Susan Granger’s review of “Every Secret Thing” (Hyde Park Entertainment)
When a toddler disappears, two teenage girls are held responsible in this eerie psychological mystery about the consequences of the secrets we keep.
Eight years ago, these troubled 11 year-olds were convicted of kidnapping and murdering the infant granddaughter of their upstate New York town’s first African-American judge.
When they’re released, obese Alice Manning (Danielle Macdonald) becomes a sullen shoplifter, consistently lying to her overbearing, protective schoolteacher mother, Helen (Diane Lane), that she’s searching for a job, while her bitter, socially withdrawn partner-in-crime Ronnie Fuller (Dakota Fanning) works in a bagel shop.
In this small community of Orangetown, they do their best to avoid one another since their incarceration. But when another mixed-race three year-old disappears, these young women become the prime suspects of Detective Nancy Porter (Elizabeth Banks) and her partner, Detetective Jones (Nate Parker).
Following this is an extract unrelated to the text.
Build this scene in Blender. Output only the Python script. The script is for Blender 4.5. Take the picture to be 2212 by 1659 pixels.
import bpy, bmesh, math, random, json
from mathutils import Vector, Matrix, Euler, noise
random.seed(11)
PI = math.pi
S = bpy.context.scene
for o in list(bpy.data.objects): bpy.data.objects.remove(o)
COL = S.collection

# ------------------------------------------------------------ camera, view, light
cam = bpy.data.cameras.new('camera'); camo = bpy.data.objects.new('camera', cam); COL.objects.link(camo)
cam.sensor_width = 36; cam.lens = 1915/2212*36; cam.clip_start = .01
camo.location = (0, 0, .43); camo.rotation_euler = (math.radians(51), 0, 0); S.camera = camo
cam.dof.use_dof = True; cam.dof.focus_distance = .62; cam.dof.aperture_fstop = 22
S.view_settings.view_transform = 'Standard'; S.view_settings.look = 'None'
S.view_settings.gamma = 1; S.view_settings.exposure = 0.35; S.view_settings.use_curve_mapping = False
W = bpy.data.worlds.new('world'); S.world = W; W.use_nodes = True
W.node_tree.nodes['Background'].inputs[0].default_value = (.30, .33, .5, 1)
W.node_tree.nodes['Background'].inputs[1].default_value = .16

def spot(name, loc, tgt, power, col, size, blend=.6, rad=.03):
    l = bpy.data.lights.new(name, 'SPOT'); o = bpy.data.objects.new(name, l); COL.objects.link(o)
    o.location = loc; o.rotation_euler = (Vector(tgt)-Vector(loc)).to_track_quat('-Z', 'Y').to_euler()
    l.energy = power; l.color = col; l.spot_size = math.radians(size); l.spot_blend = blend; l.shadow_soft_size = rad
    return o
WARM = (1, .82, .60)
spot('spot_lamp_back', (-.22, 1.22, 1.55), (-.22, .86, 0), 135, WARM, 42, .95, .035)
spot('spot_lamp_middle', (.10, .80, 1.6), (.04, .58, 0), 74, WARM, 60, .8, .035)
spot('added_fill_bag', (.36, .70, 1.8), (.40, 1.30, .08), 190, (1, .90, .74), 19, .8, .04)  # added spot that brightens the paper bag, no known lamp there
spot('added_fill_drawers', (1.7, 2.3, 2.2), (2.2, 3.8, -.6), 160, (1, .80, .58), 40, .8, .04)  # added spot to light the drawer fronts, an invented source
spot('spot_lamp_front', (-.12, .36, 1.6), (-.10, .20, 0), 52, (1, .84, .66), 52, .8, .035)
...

Complicating matters, resentful Alice claims that this missing child is actually hers, the bi-racial baby she bore in juvenile detention and gave up for adoption. And there’s little time devoted to the abducted toddler’s distraught mother (Sara Sokolovic) and her boyfriend (Common).
Based on an unsettling 2004 novel by Laura Lippman, it’s adapted by Nicole Holofcener (“Enough Said”), executive produced by Frances McDormand, and directed by documentarian Amy Berg (“West of Memphis,” “Deliver Us From Evil”).
Flawed by under-written subplots and superficiality, this police procedural utilizes flashbacks to delve into the angst of obesity, mother-daughter issues, inter-racial tension and the murky inequities of the criminal justice system, culminating in a twist ending that isn’t conclusive.
On the Granger Movie Gauge of 1 to 10, “Every Secret Thing” is a flimsy, foreboding 5, a female-centric crime thriller.